Myint recebia apenas US$ 10 por mês, às vezes nada. Em 1996, após três anos, ele se cansou: ele pediu pela primeira vez para voltar para casa.
Seu pedido foi respondido com um golpe de capacete fraturando seu crânio.
Ele fugiu. Uma família indonésia se apiedou de Myint até ele se recuperar e então lhe ofereceu comida e abrigo pelo trabalho dele em sua fazenda. Por cinco anos, ele viveu essa vida simples. Mas não conseguia esquecer de seus parentes em Mianmar ou dos amigos que deixou para trás no navio.
Em 2001, ele soube de um capitão que estava oferecendo levar pescadores de volta para casa se concordassem em trabalhar. Assim, oito anos após ter chegado à Indonésia, ele voltou ao mar.
Mas as condições eram tão terríveis quanto da primeira vez e ele não via o dinheiro. Na verdade, o comércio de escravos tinha piorado. Para atender a crescente demanda, os intermediários às vezes drogavam e sequestravam os trabalhadores migrantes para levá-los a bordo dos navios.
Após nove meses no mar, o capitão de Myint disse à tripulação que os abandonaria para voltar sozinho à Tailândia. Furioso e desesperado, o escravo mianmarense implorou novamente para voltar para casa. Foi aí, segundo ele, que ele foi acorrentado no navio.
Procurando desesperadamente, ele encontrou um pequeno pedaço de metal para abrir o cadeado. Horas depois, ele ouviu um clique. Ele se livrou das correntes. Ele mergulhou nas águas escuras depois da meia-noite e nadou até a costa.
Myint se escondeu sozinho na floresta em Tual. Ele não podia ir à polícia, com medo de que pudessem entregá-lo aos capitães. Ele não tinha nenhum número para ligar para casa, e tinha medo de entrar em contato com a embaixada mianmarense, porque isso o exporia como imigrante ilegal.
Ele tinha perdido quase uma década como escravo e tinha sofrido o que parecia ter sido um derrame, que deixou seu braço direito parcialmente paralisado. Ele começou a acreditar que o capitão estava certo: que não havia como escapar.
Àquela altura ele já tinha se esquecido da aparência de sua mãe e sabia que sua irmãzinha já era uma adulta.

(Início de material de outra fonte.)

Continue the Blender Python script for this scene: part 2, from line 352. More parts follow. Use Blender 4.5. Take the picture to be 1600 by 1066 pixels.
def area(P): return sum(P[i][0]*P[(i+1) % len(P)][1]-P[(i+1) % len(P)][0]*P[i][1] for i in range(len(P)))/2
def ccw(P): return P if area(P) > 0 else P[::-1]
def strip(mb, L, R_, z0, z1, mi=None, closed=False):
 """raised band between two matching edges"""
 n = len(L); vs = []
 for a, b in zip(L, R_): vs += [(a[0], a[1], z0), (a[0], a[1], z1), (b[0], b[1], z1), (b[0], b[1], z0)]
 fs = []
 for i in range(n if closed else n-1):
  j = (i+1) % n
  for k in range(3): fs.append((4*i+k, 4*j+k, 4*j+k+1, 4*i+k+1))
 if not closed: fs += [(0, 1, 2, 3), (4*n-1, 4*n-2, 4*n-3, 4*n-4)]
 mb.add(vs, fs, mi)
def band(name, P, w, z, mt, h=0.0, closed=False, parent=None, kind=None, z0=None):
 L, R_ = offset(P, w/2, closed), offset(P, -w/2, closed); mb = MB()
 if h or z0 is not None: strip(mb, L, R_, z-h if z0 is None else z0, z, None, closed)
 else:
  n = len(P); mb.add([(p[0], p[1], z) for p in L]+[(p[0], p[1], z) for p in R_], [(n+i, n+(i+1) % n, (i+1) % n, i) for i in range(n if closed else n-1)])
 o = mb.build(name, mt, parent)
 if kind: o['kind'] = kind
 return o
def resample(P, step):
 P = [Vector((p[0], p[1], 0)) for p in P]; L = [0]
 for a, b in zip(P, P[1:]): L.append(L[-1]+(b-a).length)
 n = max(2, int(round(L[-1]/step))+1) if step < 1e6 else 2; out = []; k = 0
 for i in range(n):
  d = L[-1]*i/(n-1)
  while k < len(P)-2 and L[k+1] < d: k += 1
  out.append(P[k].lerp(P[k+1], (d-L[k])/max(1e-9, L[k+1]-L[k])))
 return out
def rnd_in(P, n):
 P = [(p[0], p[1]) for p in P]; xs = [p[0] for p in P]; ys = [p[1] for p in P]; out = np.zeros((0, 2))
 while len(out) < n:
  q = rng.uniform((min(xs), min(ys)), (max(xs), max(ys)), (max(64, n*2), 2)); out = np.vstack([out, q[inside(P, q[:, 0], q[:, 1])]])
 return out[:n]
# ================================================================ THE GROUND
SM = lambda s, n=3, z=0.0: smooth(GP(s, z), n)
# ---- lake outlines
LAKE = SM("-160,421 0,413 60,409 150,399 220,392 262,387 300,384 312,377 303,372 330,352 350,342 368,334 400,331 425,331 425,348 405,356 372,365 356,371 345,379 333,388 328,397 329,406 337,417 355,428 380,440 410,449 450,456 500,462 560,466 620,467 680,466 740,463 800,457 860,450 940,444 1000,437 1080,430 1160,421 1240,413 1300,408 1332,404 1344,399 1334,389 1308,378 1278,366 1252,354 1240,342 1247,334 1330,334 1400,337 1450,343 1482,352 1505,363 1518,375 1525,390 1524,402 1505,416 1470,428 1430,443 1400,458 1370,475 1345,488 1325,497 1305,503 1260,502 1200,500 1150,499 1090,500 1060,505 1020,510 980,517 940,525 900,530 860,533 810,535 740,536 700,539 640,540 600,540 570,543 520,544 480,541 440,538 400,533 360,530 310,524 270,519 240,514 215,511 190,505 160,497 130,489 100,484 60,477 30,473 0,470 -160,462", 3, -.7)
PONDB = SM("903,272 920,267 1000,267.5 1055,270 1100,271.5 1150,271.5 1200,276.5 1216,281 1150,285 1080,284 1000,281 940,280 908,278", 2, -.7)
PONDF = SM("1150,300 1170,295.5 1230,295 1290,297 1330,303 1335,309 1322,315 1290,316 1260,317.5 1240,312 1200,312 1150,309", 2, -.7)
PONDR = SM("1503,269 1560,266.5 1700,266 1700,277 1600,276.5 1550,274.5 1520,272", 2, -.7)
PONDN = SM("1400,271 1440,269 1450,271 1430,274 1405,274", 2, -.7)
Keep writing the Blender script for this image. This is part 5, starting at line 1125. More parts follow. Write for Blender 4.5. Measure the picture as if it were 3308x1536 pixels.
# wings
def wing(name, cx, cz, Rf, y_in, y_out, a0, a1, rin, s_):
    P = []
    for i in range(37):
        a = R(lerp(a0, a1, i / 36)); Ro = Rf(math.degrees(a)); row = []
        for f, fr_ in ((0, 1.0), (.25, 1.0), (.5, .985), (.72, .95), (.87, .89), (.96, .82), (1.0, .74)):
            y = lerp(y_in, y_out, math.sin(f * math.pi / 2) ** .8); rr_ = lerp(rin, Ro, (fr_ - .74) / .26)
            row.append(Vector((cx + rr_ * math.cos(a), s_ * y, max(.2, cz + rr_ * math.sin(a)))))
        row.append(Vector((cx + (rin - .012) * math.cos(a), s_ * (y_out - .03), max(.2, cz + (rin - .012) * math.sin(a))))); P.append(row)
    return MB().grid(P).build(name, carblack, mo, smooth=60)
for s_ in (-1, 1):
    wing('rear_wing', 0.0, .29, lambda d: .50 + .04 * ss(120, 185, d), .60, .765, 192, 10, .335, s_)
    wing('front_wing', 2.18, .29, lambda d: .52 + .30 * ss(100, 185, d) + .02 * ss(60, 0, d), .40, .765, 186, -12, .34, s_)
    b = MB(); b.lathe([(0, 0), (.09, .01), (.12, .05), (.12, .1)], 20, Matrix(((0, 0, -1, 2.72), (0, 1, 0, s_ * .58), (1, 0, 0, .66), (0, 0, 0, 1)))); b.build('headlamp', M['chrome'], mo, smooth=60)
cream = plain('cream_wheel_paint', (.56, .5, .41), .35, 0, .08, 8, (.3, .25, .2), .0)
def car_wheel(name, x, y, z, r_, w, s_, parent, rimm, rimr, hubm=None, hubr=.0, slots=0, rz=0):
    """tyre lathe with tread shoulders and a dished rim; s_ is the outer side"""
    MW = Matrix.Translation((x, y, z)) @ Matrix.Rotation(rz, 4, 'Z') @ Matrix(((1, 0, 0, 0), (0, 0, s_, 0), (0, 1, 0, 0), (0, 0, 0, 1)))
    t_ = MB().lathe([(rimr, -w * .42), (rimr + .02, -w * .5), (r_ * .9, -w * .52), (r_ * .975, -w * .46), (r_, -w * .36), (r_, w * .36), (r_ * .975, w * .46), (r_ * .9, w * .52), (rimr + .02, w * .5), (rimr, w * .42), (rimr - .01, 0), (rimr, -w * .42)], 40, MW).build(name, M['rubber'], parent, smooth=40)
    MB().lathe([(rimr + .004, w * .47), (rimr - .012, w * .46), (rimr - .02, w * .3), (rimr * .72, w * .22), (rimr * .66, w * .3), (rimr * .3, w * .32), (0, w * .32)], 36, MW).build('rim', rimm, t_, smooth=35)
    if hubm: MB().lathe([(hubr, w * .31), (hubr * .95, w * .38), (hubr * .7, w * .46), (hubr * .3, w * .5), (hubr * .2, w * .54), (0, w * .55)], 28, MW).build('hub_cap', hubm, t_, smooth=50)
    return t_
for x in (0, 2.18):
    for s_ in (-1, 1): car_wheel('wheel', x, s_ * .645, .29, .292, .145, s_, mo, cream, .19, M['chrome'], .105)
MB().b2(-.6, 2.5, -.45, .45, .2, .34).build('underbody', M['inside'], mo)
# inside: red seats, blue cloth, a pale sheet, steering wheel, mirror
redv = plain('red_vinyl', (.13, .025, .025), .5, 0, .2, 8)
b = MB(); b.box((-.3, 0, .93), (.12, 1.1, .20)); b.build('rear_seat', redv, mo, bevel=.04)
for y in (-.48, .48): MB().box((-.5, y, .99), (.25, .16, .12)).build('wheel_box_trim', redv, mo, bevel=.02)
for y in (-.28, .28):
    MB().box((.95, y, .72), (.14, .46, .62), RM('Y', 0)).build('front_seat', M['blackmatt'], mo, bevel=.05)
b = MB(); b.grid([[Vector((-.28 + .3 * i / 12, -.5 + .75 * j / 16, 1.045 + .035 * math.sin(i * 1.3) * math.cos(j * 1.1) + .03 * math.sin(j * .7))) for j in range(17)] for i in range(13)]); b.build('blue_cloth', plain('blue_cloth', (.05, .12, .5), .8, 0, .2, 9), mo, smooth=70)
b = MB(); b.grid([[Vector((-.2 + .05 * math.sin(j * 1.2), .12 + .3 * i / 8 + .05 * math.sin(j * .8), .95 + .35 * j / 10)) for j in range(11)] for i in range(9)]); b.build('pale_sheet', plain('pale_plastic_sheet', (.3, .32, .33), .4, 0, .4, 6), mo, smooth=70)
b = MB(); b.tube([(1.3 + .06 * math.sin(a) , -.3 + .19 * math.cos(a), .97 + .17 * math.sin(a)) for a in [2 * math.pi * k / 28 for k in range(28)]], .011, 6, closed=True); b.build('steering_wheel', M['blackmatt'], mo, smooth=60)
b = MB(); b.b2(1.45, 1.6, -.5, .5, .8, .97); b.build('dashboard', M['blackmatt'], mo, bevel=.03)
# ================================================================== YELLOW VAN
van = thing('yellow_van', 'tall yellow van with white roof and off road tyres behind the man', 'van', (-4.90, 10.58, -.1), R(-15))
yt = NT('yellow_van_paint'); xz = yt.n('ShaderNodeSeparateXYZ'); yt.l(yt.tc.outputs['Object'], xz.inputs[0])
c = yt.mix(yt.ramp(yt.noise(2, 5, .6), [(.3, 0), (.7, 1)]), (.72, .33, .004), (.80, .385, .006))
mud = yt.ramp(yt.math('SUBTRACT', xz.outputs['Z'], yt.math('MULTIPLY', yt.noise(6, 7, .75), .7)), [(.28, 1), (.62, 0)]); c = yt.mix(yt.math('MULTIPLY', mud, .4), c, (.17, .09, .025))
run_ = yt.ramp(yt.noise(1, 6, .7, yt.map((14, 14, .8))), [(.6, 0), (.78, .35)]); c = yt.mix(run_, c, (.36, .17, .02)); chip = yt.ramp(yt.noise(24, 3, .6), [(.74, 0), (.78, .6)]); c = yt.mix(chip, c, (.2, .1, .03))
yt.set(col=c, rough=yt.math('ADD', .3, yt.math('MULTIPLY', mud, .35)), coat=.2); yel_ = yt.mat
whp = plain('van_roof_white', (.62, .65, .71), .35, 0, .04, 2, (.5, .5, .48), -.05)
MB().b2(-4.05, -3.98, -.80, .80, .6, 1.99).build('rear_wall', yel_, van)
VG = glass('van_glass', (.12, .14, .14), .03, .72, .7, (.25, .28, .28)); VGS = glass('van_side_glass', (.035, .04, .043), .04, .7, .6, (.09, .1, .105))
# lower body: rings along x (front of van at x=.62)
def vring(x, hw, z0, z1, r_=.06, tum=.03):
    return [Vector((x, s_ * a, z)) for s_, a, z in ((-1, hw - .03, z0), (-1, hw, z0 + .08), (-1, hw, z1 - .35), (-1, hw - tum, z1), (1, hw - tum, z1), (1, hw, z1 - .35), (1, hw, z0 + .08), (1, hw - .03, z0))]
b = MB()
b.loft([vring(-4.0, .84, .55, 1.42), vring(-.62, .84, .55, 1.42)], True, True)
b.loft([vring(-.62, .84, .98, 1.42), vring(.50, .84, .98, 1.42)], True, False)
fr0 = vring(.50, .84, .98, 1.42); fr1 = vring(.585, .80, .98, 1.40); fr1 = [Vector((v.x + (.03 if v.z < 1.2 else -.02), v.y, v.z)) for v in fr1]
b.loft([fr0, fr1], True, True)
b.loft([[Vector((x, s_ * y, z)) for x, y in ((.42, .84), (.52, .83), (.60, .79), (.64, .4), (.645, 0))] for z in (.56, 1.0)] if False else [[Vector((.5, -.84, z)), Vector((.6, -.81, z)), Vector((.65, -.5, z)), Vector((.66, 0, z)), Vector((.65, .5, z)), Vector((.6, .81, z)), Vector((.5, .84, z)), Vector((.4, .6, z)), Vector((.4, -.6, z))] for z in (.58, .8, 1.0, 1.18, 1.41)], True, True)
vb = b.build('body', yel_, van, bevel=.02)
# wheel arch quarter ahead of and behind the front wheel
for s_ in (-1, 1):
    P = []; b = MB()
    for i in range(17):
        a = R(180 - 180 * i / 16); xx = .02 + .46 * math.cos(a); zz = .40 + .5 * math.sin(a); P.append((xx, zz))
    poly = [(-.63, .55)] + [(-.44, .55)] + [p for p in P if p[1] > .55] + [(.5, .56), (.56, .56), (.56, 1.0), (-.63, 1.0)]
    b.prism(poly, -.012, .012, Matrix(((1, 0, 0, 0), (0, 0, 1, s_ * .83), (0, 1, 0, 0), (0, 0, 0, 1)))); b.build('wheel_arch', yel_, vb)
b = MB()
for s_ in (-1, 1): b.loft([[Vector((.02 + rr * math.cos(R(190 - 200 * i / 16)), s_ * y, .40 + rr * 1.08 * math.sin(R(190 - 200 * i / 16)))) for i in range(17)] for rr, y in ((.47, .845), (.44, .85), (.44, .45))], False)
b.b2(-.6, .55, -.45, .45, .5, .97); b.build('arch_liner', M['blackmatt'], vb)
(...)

Em 2011, a solidão se tornou insuportável. Myint seguiu para a ilha de Dobo, onde soube que havia uma pequena comunidade de ex-escravos mianmarenses. Ele continuava vivendo discretamente, sobrevivendo dos vegetais que cultivava.
Então, certo dia em abril, um amigo lhe disse sobre uma reportagem da "AP" que levou o governo indonésio a começar a resgatar atuais e ex-escravos. As autoridades foram até Dobo e levaram Myint de volta para Tual –a ilha onde tinha sido escravizado– para se juntar a centenas de outros homens livres.
Após 22 anos na Indonésia, Myint finalmente iria para casa. Mas o que será que ele encontraria?
O voo até a maior cidade de Mianmar, Yangun, foi a princípio assustador. Myint, agora com 40 anos, era um estranho em seu próprio país.
Ao chegar à sua aldeia, ele viu uma mulher mianmarense roliça.
Eles se abraçaram e as lágrimas derramadas eram de alegria e pesar por todo o tempo que passaram separados. "Irmão, é tão bom tê-lo de volta!" suspirou sua irmãzinha. "Nós não precisamos de dinheiro! Nós precisamos da família!"
Minutos depois, ele viu sua mãe correndo em sua direção.
Ele berrou e caiu ao chão. Ela o envolveu em seus braços e acariciou gentilmente sua cabeça, o embalando. Ele estava finalmente livre para ver o rosto de seus sonhos. Ele nunca mais o esqueceria de novo.